▶ DATA:
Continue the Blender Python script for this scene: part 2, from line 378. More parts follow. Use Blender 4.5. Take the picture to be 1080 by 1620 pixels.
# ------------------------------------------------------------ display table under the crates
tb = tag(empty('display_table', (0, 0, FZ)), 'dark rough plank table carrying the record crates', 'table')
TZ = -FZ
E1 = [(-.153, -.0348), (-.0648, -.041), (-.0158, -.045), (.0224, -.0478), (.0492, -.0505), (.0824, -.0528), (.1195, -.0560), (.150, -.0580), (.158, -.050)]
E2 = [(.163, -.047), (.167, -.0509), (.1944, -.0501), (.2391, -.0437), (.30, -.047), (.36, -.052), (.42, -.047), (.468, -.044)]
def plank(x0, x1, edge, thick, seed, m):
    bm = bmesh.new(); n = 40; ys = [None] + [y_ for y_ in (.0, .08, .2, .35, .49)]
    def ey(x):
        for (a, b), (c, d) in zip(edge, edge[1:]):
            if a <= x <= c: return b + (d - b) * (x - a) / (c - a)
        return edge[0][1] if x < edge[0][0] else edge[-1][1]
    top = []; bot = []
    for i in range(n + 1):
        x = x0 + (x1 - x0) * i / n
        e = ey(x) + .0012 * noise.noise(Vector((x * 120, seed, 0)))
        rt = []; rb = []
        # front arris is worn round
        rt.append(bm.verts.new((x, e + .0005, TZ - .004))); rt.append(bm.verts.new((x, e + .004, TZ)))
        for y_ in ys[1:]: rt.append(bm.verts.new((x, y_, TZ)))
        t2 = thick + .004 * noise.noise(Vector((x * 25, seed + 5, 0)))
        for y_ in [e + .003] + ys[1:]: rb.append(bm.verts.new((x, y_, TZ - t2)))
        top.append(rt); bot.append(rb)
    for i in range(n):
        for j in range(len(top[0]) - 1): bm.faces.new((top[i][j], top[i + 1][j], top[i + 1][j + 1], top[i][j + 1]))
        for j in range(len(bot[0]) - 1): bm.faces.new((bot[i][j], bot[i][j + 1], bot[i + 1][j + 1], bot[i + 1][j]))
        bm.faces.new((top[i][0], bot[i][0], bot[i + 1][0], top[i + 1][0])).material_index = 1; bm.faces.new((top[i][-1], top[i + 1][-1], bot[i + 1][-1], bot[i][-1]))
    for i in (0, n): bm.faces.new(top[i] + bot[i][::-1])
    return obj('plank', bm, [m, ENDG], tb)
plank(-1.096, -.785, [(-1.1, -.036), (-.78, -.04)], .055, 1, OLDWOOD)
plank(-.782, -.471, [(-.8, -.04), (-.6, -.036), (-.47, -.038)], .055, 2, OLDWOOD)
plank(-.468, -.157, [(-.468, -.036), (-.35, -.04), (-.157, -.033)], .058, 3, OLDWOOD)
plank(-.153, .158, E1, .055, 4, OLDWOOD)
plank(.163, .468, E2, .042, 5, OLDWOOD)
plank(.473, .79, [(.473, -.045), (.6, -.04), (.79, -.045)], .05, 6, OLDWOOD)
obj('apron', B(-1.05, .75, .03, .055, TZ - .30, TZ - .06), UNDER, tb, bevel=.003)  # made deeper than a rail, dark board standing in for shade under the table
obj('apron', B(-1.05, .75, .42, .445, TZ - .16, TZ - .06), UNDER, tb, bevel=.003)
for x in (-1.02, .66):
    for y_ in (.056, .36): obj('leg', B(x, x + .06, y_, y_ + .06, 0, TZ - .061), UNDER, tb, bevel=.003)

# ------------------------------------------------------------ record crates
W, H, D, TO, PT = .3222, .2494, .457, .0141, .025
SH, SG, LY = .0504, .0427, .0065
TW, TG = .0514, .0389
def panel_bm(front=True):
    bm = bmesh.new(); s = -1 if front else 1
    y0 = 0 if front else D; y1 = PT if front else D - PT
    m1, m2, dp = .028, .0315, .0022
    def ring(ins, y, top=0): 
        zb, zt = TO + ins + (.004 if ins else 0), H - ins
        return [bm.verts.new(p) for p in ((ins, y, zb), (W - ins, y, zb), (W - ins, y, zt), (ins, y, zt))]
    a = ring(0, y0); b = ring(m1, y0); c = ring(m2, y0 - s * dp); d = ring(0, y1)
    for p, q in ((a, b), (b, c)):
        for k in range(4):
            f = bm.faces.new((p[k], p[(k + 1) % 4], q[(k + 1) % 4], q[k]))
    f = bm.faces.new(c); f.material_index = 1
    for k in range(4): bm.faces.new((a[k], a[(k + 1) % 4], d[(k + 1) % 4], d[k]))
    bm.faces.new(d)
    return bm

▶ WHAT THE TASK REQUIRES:
Copy all the lines, exactly.

▶ RESPONSE BELOW:
Continue the Blender Python script for this scene: part 2, from line 378. More parts follow. Use Blender 4.5. Take the picture to be 1080 by 1620 pixels.
# ------------------------------------------------------------ display table under the crates
tb = tag(empty('display_table', (0, 0, FZ)), 'dark rough plank table carrying the record crates', 'table')
TZ = -FZ
E1 = [(-.153, -.0348), (-.0648, -.041), (-.0158, -.045), (.0224, -.0478), (.0492, -.0505), (.0824, -.0528), (.1195, -.0560), (.150, -.0580), (.158, -.050)]
E2 = [(.163, -.047), (.167, -.0509), (.1944, -.0501), (.2391, -.0437), (.30, -.047), (.36, -.052), (.42, -.047), (.468, -.044)]
def plank(x0, x1, edge, thick, seed, m):
    bm = bmesh.new(); n = 40; ys = [None] + [y_ for y_ in (.0, .08, .2, .35, .49)]
    def ey(x):
        for (a, b), (c, d) in zip(edge, edge[1:]):
            if a <= x <= c: return b + (d - b) * (x - a) / (c - a)
        return edge[0][1] if x < edge[0][0] else edge[-1][1]
    top = []; bot = []
    for i in range(n + 1):
        x = x0 + (x1 - x0) * i / n
        e = ey(x) + .0012 * noise.noise(Vector((x * 120, seed, 0)))
        rt = []; rb = []
        # front arris is worn round
        rt.append(bm.verts.new((x, e + .0005, TZ - .004))); rt.append(bm.verts.new((x, e + .004, TZ)))
        for y_ in ys[1:]: rt.append(bm.verts.new((x, y_, TZ)))
        t2 = thick + .004 * noise.noise(Vector((x * 25, seed + 5, 0)))
        for y_ in [e + .003] + ys[1:]: rb.append(bm.verts.new((x, y_, TZ - t2)))
        top.append(rt); bot.append(rb)
    for i in range(n):
        for j in range(len(top[0]) - 1): bm.faces.new((top[i][j], top[i + 1][j], top[i + 1][j + 1], top[i][j + 1]))
        for j in range(len(bot[0]) - 1): bm.faces.new((bot[i][j], bot[i][j + 1], bot[i + 1][j + 1], bot[i + 1][j]))
        bm.faces.new((top[i][0], bot[i][0], bot[i + 1][0], top[i + 1][0])).material_index = 1; bm.faces.new((top[i][-1], top[i + 1][-1], bot[i + 1][-1], bot[i][-1]))
    for i in (0, n): bm.faces.new(top[i] + bot[i][::-1])
    return obj('plank', bm, [m, ENDG], tb)
plank(-1.096, -.785, [(-1.1, -.036), (-.78, -.04)], .055, 1, OLDWOOD)
plank(-.782, -.471, [(-.8, -.04), (-.6, -.036), (-.47, -.038)], .055, 2, OLDWOOD)
plank(-.468, -.157, [(-.468, -.036), (-.35, -.04), (-.157, -.033)], .058, 3, OLDWOOD)
plank(-.153, .158, E1, .055, 4, OLDWOOD)
plank(.163, .468, E2, .042, 5, OLDWOOD)
plank(.473, .79, [(.473, -.045), (.6, -.04), (.79, -.045)], .05, 6, OLDWOOD)
obj('apron', B(-1.05, .75, .03, .055, TZ - .30, TZ - .06), UNDER, tb, bevel=.003)  # made deeper than a rail, dark board standing in for shade under the table
obj('apron', B(-1.05, .75, .42, .445, TZ - .16, TZ - .06), UNDER, tb, bevel=.003)
for x in (-1.02, .66):
    for y_ in (.056, .36): obj('leg', B(x, x + .06, y_, y_ + .06, 0, TZ - .061), UNDER, tb, bevel=.003)

# ------------------------------------------------------------ record crates
W, H, D, TO, PT = .3222, .2494, .457, .0141, .025
SH, SG, LY = .0504, .0427, .0065
TW, TG = .0514, .0389
def panel_bm(front=True):
    bm = bmesh.new(); s = -1 if front else 1
    y0 = 0 if front else D; y1 = PT if front else D - PT
    m1, m2, dp = .028, .0315, .0022
    def ring(ins, y, top=0): 
        zb, zt = TO + ins + (.004 if ins else 0), H - ins
        return [bm.verts.new(p) for p in ((ins, y, zb), (W - ins, y, zb), (W - ins, y, zt), (ins, y, zt))]
    a = ring(0, y0); b = ring(m1, y0); c = ring(m2, y0 - s * dp); d = ring(0, y1)
    for p, q in ((a, b), (b, c)):
        for k in range(4):
            f = bm.faces.new((p[k], p[(k + 1) % 4], q[(k + 1) % 4], q[k]))
    f = bm.faces.new(c); f.material_index = 1
    for k in range(4): bm.faces.new((a[k], a[(k + 1) % 4], d[(k + 1) % 4], d[k]))
    bm.faces.new(d)
    return bm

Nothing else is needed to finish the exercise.